Sources & More information:

  • Just for clarification: do you want the plants outside or inside?
    – Stephie
    Commented May 30, 2016 at 16:36
  • @Stephie - Tall sliding windows with a 8-12" ledge on outside and 8" ledge on inside of window. Open to ideas for both inside and outside
    – Alex S
    Commented May 30, 2016 at 16:39
  • 2
    If you think about fighting the air pollution by plants on the outside: forget it. You'd literally have to plant a jungle to get a measurable effect. If you want to help the air indoors - it may be worth a shot. But the general cleansing properties aren't huge.
    – Stephie
    Commented May 30, 2016 at 16:42
  • 1
    @Stephie - I get that it will have limitations, but some well chosen plants are better than No plants (right now) + Window A/C; a tiny bit more of Oxygen :)
    – Alex S
    Commented May 30, 2016 at 16:45
  • The best thing to do to get any GREEN plant to suck up more CO2 and provide more O2 is ventilation. Once the plant does its photosynthetic thing using co2 it produces o2 and if o2 sits around the leaf less co2 will be 'processed'. Just by blowing or keeping your plants ventilated will make any green plant more active in photosynthesis allowing more co2 to get to the leaf by pushing away the o2. Does that make sense? As long as a plant is green and healthy it will make co2 used for o2. Never heard of certain plants being better at this than others. Air conditioning might be too much draft
    – stormy
    Commented May 30, 2016 at 18:31

1 Answer 1


Based on all three links that you have provided, as well as the availability of the said plants in Mumbai, these plants will not only survive, but thrive, as well as clean the air. They are low maintenance too. I'm already growing them in my south facing window in Mumbai.

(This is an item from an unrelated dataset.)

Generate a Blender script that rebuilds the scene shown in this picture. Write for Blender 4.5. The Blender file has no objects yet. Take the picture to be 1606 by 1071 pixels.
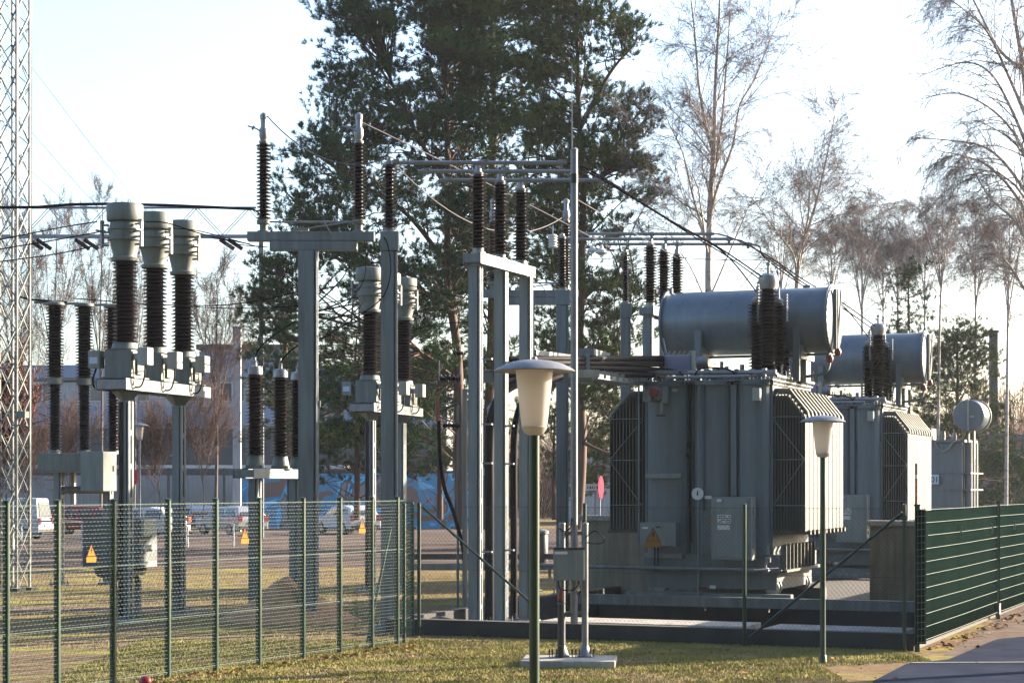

Very Important: Remember to remove the plates under the pots of the 'outdoor' plants, or keep them overturned ONLY during monsoon. If you don't, all the plants (ANY, even those beyond this list as well) are susceptible to root rot (death).

Following are the plants I'm growing from your list:

  1. Boston fern (Nephrolepis exaltata 'Bostoniensis')
    (outdoor preferred)

  2. English ivy (Hedera helix)

  3. Spider plant (Chlorophytum comosum)
    (Indoor preferred)

  4. Devil's ivy, Money plant (Epipremnum aureum)

  5. Chinese evergreen (Aglaonema modestum)

  6. Variegated snake plant, mother-in-law's tongue (Sansevieria trifasciata 'Laurentii')
    (Indoor preferred)

  7. Heartleaf philodendron (Philodendron cordatum)

  8. Selloum philodendron (Philodendron bipinnatifidum)

  9. Elephant ear philodendron (Philodendron domesticum)

  10. Red-edged dracaena (Dracaena marginata)

  11. Cornstalk dracaena (Dracaena fragrans 'Massangeana')

  12. Weeping fig (Ficus benjamina)
    (outdoor preferred)

  13. Dumb canes (Dieffenbachia spp.)

  14. Aloe vera (Aloe vera)
    (outdoor preferred)

  15. Janet Craig (Dracaena deremensis "Janet Craig")

Commment Udpdate:
Given the oncoming monsoon, I would suggest the following for outdoors (marked above):
Boston fern, English ivy, Money plant, Chinese evergreen, Heartleaf philodendron

Side Note on Palms:

  • As a side note, you must have noticed 'palms' missing from the above list, because I'm not a fan of the category and I'm not growing any from the list currently.

  • But you can grow ANY PALM in a south facing window

    • Although I would suggest growing them indoors, as during the monsoon, they tend to rot more easily as the large and spread out leaves tend to collect more water.
  • But, in my opinion, your 8 inch indoor ledge maybe too small for them in the long run.

  • What about moringa bonsai, or my favorite, a sunchoke patch in a board raised bed garden with removable boards on the side to pick out what you need only? Commented May 30, 2016 at 22:13
  • @spinge - actually it's 13" outside and 8" inside. The outside is concrete ledge, top bottom left & right which is closed on front by box grill & back end are tall sliding Windows. And then 8" granite slab inside. Mostly I'd like to start outside and given my travel schedule & absence I was actually thinking of starting them off in monsoons even if I forget to water them - and set up automated system for after
    – Alex S
    Commented May 31, 2016 at 0:50
  • @spinge - which ones would you recommend I kickstart with OUTSIDE, given the oncoming monsoon?
    – Alex S
    Commented May 31, 2016 at 0:52
  • Now that I think about it, I doubt if I can start with them inside at the moment until I've learnt a bit more about plants & pests and other things. Plus inside space is behind a headboard & something I'd approach later with fewer smaller ones if at all possible in the future.
    – Alex S
    Commented May 31, 2016 at 0:56
  • 1
    @AlexS Given the oncoming monsoon, i would suggest the following for outdoors: Boston fern, English ivy, Money plant, Chinese evergreen, Heartleaf philodendron.